NEW YORK — Prominent TV lighting director Carl Vitelli, Jr., 81, died Jan. 7, 2015. A recipient of IATSE Local One Honorary Gold Card in 2011 (pictured here), Vitelli was also inducted into the Emmy Awards’ New York Chapter Silver Circle in 2001.
Early in his career, Vitelli became known as one of the lighting professionals working with Imero Fiorentino Associates (IFA) in the “Golden Age” of television. He went on to light a wide variety of game shows, talk shows, awards broadcasts, beauty pageants and political conventions from the 1970s to 1990s.
One of Vitelli’s many projects was the 1988 Republican National Convention, held in New Orleans’ Louisiana Superdome. The venue presented a cavernous space with a footprint seven times that of the Omni arena used for the Democratic National Convention in Atlanta that year, which nominated Michael Dukakis and Lloyd Bentson.
To scale the Superdome’s vast space down, production crews used a curtain measuring 90 by 300 feet. Vitelli used cyc lighting to change the color of the curtain for different speeches, and preset different looks in the dimmable fixture rig as well. He also effectively lowered the 300-foot-high ceiling with a lowered grid to limit the required throw distance to less than 40 feet.
The convention was a success, giving rise to some of the more memorable catch-phrases as George Bush assumed his first term in office from Ronald Reagan, including his “Read my lips: No new taxes” pledge and the Peggy Noonan-penned reference to “a thousand points of light.” (Even within the confined space, Vitelli’s actual dimmable fixture count was closer to 1,800).
That was just one of the highlights in a long roster of designs seen by millions on TV, over Vitelli’s long career, however. Other lighting credits include beauty pageants (Miss America, Miss Universe, Miss Teen USA); awards shows, including the Tony and Emmy Awards in the late 1970s and 1980s; TV specials including the 1979 Music for Unicef concert plus a variety of TV series, game shows and corporate events.
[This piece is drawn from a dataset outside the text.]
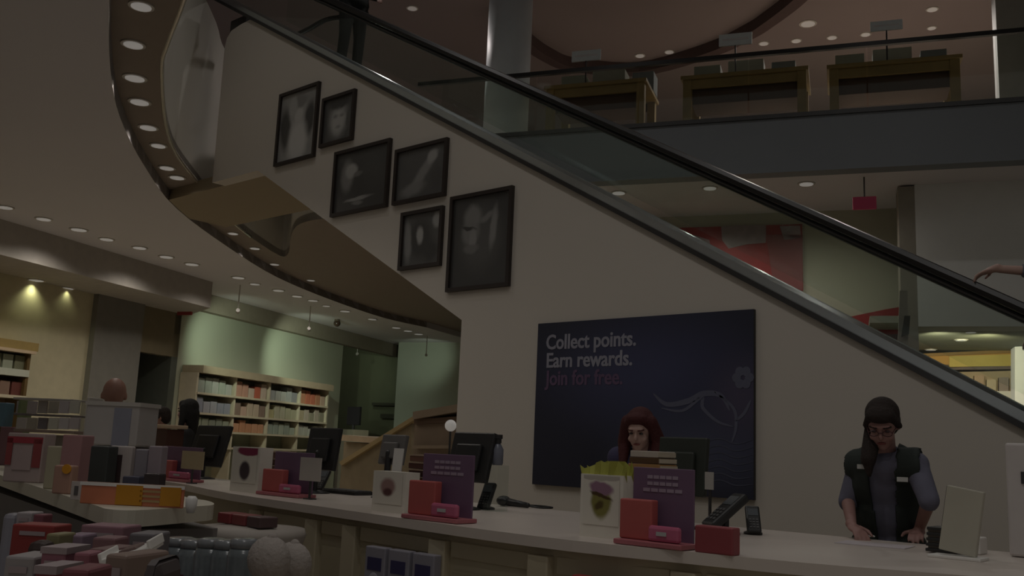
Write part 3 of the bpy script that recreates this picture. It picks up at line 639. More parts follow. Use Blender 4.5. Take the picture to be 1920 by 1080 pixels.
stack(766, 797, 852, 942, 3.62, [(.075, .022, .014), (.16, .07, .045), (.055, .018, .012)], 'left of the third purple display', 8)
stack(1172, 1200, 905, 998, 3.5, [(.09, .03, .015), (.18, .09, .06)], 'behind the yellow tissue bag', 9)
stack(488, 514, 845, 915, 3.95, [(.08, .03, .02), (.15, .08, .06)], 'beside the magenta topped box', 6)
xa, xb, z0, z1 = rng(1172, 845, 1238, 998, 3.72)
zz = CT
for i, (hgt, c, nm) in enumerate([(.20, (.20, .10, .07), 'brown'), (.07, (.16, .07, .03), 'dark orange'), (.05, (.40, .22, .08), 'tan'), (.028, (.10, .05, .02), 'dark'), (.03, (.50, .44, .38), 'white')]):
    hgt *= (z1-CT)/.378
    t = empty('book', Vector(((xa+xb)/2, 3.80, zz)), f'{nm} {"book" if i else "boxed set"} in the stack below the red haired cashier, {["bottom", "second up", "third up", "fourth up", "topmost"][i]}', 'book', 'book stack in front of the red haired cashier')
    MB().box(((xa+xb)/2, 3.80, zz+hgt/2), (xb-xa-.01*i, .15, hgt*.96), None, .003).build('cover', mat('book_'+nm, c, .5), t)
    MB().box(((xa+xb)/2+.006, 3.80, zz+hgt/2), (xb-xa-.01*i, .142, hgt*.7), None).build('pages', mat('pages', (.5, .44, .34), .8), t)
    zz += hgt
# pin pads, scanners
def pinpad(px, py, label, s=1.0, yaw=0, tilt=30, dy=0):
    p = on_z(px, py, CT); 
    t = empty('card_terminal', p, label, 'card terminal', 'black card terminals on the counter'); r = rotz(yaw)@Matrix.Rotation(math.radians(tilt), 3, 'X')
    MB().lathe([(.055*s, 0), (.055*s, .01), (.03*s, .018)], p).build('base', M_black, t, True)
    MB().cap(p+Z*.015, p+Z*.06*s, .014*s).build('neck', M_black, t)
    MB().box(p+Z*.085*s, (.085*s, .19*s, .035*s), r, .01*s).build('terminal_body', M_black, t)
    MB().box(p+Z*.085*s+r@Vector((0, .045*s, .0185*s)), (.06*s, .05*s, .002), r).build('screen', mat('lcd', (.10, .11, .12), .2), t)
    mb = MB()
    for i in range(3):
        for j in range(4): mb.box(p+Z*.085*s+r@Vector(((i-1)*.02*s, -.01*s-j*.018*s, .019*s)), (.013*s, .011*s, .004), r)
    mb.build('keypad', mat('keys', (.09, .09, .09), .5), t); return t
pinpad(1360, 1002, 'black card terminal leaning on a stand, right of the largest purple display', 1.25, -.5, 38)
pinpad(1412, 1002, 'small black card terminal, furthest right on its stand', .8, .6, 50)
pinpad(912, 955, 'card terminal with pale stripes by the third purple display', .9, .2, 60)
pinpad(603, 920, 'dark card terminal by the second monitor', .9, .3, 55)
pinpad(358, 893, 'dark card terminal below the far left monitor', .9, .3, 45)
def kb(px, py, wd, dp, label, rot=0):
    p = on_z(px, py, CT); t = empty('keyboard', p, label, 'keyboard')
    MB().box(p+Z*.012, (wd, dp, .022), rotz(rot), .006).build('case', M_black, t)
    mb = MB()
    for i in range(12):
        for j in range(4): mb.box(p+Z*.026+rotz(rot)@Vector((-wd/2+wd*(i+.7)/12.5, -dp/2+dp*(j+.7)/4.6, 0)), (wd/15, dp/6, .006), rotz(rot))
    mb.build('keys', mat('keys', (.09, .09, .09), .5), t)
kb(652, 926, .36, .18, 'black keyboard behind the second and third counter displays')
# handset / scanner lying on the counter
p = on_z(962, 951, CT)
t = empty('barcode_scanner', p, 'black barcode scanner lying on the counter near the wall corner', 'scanner')
MB().cap(p+Vector((-.06, 0, .03)), p+Vector((.10, .02, .018)), .026, .016).build('handle', M_black, t, True)
MB().ball(p+Vector((-.08, 0, .034)), (.05, .042, .032)).build('scanner_head', M_black, t, True)
MB().tube(smooth([p+Vector(q_) for q_ in [(.10, .02, .015), (.16, .06, .008), (.2, .14, .008), (.1, .2, .008), (-.02, .18, .008)]], 5), .006).build('cord', M_black, t)
# bottle on a clear riser
Yb = 4.25; pb = on_y(932, 872, Yb)
t = empty('acrylic_riser', Vector((pb.x, Yb, CT)), 'clear riser block beside the monitor at the wall corner', 'stand')
MB().prism([(pb.x-.05, Yb-.05, CT), (pb.x+.05, Yb-.05, CT), (pb.x+.05, Yb-.05, pb.z), (pb.x-.05, Yb-.05, pb.z)], (0, .1, 0)).build('clear_block', G_esc, t)
t = empty('bottle', Vector((pb.x, Yb, pb.z)), 'bluish bottle with a dark cap beside the monitor at the wall corner', 'bottle')
MB().lathe([(.03, 0), (.034, .01), (.034, .09), (.018, .12), (.014, .125)], (pb.x, Yb, pb.z)).build('bottle_body', mat('blue_grey_plastic', (.16, .17, .21), .25), t, True)
MB().lathe([(.02, .125), (.02, .15), (.026, .152), (.026, .175)], (pb.x, Yb, pb.z)).build('cap', M_black, t)
# right hand group: tilted white board, receipt printer, white block
p = on_y(1800, 1010, 4.15); bt = on_y(1805, 915, 4.15)
t = empty('display_board', Vector((p.x, 4.15, CT)), 'white tilted board with a black edge strip standing right of the vested cashier', 'board')
tl = Matrix.Rotation(math.radians(9), 3, 'Y')
MB().box((p.x+.01, 4.15, (CT+bt.z)/2+.01), (.14, .03, bt.z-CT-.02), tl, .004).build('board', mat('cream_panel', (.46, .44, .36), .6), t)
MB().box((p.x-.035, 4.17, (CT+bt.z)/2+.06), (.05, .03, (bt.z-CT)*.6), tl, .004).build('black_strip', M_black, t)
MB().box((p.x-.01, 4.15, CT+.006), (.2, .12, .012), None, .003).build('foot', M_white, t)
p = on_z(1768, 1038, CT)
t = empty('receipt_printer', p, 'small black ribbed receipt printer beside the cashier hand', 'printer')
mb = MB()
for k in range(5): mb.box(p+Vector((0, .05, .012+k*.022)), (.13-.004*k, .14, .013), None, .003)
mb.build('ribbed_case', M_black, t)
MB().box(p+Vector((0, .055, .055)), (.115, .12, .1)).build('core', mat('warm_grey', (.22, .19, .16), .5), t)
p = on_z(1808, 1038, CT)
o = MB().box((0, .05, .035), (.13, .11, .07), None, .006).build('white_box', M_white); o.location = p; tag(o, 'low white block on the counter in front of the tilted board', 'box')
pa = on_z(1640, 1022, CT)
o = MB().box((0, 0, .002), (.30, .2, .003), rotz(.1)).build('paper_sheet', mat('paper', (.58, .53, .55), .7)); o.location = pa; tag(o, 'pale sheet of paper under the hands of the vested cashier', 'paper')
xa = on_y(1888, 950, 4.5).x; zt2 = on_y(1900, 832, 4.5).z
t = empty('white_cabinet', Vector((xa+.3, 4.7, 0)), 'tall white cabinet standing at the right end of the counter', 'cabinet')
MB().box((xa+.3, 4.72, (zt2+CT)/2+.003), (.6, .44, zt2-CT), None, .01).build('body', mat('cab_white', (.60, .56, .54), .5), t)
MB().box((xa+.075, 4.497, zt2-.14), (.03, .006, .05), None).build('plate', M_dsteel, t)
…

“I consider him to have been quite a mentor,” said Don Earl of Egg Harbor City, NJ-based Earl Girls Inc., who worked with Vitelli on numerous projects in the 1980s and 1990s. “I still think back to my times with Carl and find myself saying, ‘How would Carl have done it?’”
Earl noted that Vitelli is survived by his wife, Esther, and that he had a brother, Ronald.